On December 11, 2014, the German Federal Cabinet adopted draft legislation with the aim of increasing women’s participation in leadership positions in the public and private sector.  The proposed bill will introduce, amongst other things, quotas for women on company boards. We expect the new provisions to come into effect in 2015.  Pursuant to the current version of the draft bill, companies subject to the flexible-quota targets described below will then have to  set their quotas by no later than June 30, 2015. The fixed-quota requirement described below will have to be observed as from January 2016.

Outline of the New Legal Regime

The new bill establishes specific requirements as to how leadership positions in private companies  as well as the federal administration are to be assigned in order to achieve a better gender  balance. Amendments most relevant to the private sector are reflected in the Stock Corporation Act  (Aktiengesetz - AktG), the SE Implementation Act (SE-Ausführungsgesetz - SEAG) and the Law on  Limited Liability Companies (Gesetz betreffend die Gesellschaften mit beschränkter Haftung -  GmbHG), particularly in the provisions governing the management and the supervision of the relevant  companies, as well as in the labor law regulations regarding co- determination.

Flexible-quota Targets

The proposed legislation introduces an individually defined gender-quota for the top three  management levels of German companies that are either subject to co-determination – regardless of  whether pursuant to the One-Third-Participation Act (Drittelbeteiligungsgesetz - DrittelbG) or the  Co-Determination Act (Mitbestimmungsgesetz - MitbestG) – or listed on the stock exchange on a  regulated market. In these companies, the supervisory board will be obliged to set quota targets  for women representation in the management board in regular intervals (e.g. sec. 111 new para. 5  AktG, sec. 52 new para. 2 GmbHG). If, at the time the targets are set, the actual proportion of  women at the level of the management board is less than 30%, these targets may not fall below the  current proportion.

In order to ensure prompt compliance, the supervisory board will also determine deadlines for the  achievement of the quota targets which may not exceed five years.  Listed companies will have to  disclose the targets that have been set and whether they were achieved or not (and the reason for  non-compliance, if any) after the expiration of the deadline in their corporate governance  declaration. Other affected companies will either have to include this information in their  management report or, if not applicable, need to publish a specific report on this topic.
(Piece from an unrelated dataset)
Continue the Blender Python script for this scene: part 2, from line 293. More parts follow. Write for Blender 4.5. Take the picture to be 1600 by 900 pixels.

The management board, in turn, will proceed likewise and determine target quotas for the two management levels below the management board (e.g. sec. 76 new para. 4 AktG, new sec. 36  GmbHG).

Fixed-quota Requirement

As for the supervisory board, the new bill will apply a double-track approach.

The supervisory board of German companies that are either subject to co-determination or listed on  the stock exchange will, in regular intervals, determine quota targets under the above-described  requirements for itself (e.g. sec. 111 new para. 5 AktG, sec. 52 new para. 2 GmbHG).

With regard to German companies, however, that are both subject to equal co- determination pursuant  to the Co-Determination Act and listed on a regulated market of a stock exchange, the more  stringent concept of a fixed quota will apply.  A new provision will establish a 30% minimum quota  for each gender with regard to the composition of the supervisory board (e.g. sec. 96 new para. 2 AktG). The threshold generally applies to the board as a whole, namely is  set as a percentage of all the shareholders’ and the employees’ representatives. Should either of these groups disagree, however, each of them will need to achieve the 30% quota separately.

If the election or appointment of a person to the supervisory board violates this 30% minimum  requirement, the respective act will be deemed void (so-called “policy of the empty chair”). This  means that, in case the members of the supervisory board are being elected or assigned individually  one after another, the first act which violates the quota requirement (and, if applicable, every  successive act) is invalid.  If the board is being elected en bloc, the entire election or  assignment is void with regard to the gender which is overrepresented.

The concerned companies will have to disclose in their corporate governance declaration whether the  fixed quota was achieved or not and provide reasons in the event of non-compliance.

Scope of Application

It is important to note that the scope of application of the new bill will be governed by a  sophisticated legal regime.  Different from what might have been assumed, the proposed legislation  neither directly relates to specific legal forms of organization nor (immediately) to the size or  turnover of a company.  The crucial point will instead be whether a company is subject to  co-determination – either pursuant to the One-Third-Participation Act or the Co-Determination Act –  and/or listed on the stock exchange.  Consequently, even small public stock corporations or  partnerships limited by shares (Kommanditgesellschaft auf Aktien) will be concerned by the new  legal regime just as private limited liability companies with more than 500 employees. Hence, the  proposed legislation affects – in addition to most of the German blue chips – a large number of  small and medium companies (Mittelstand). The government estimates that about 3.500 companies are concerned.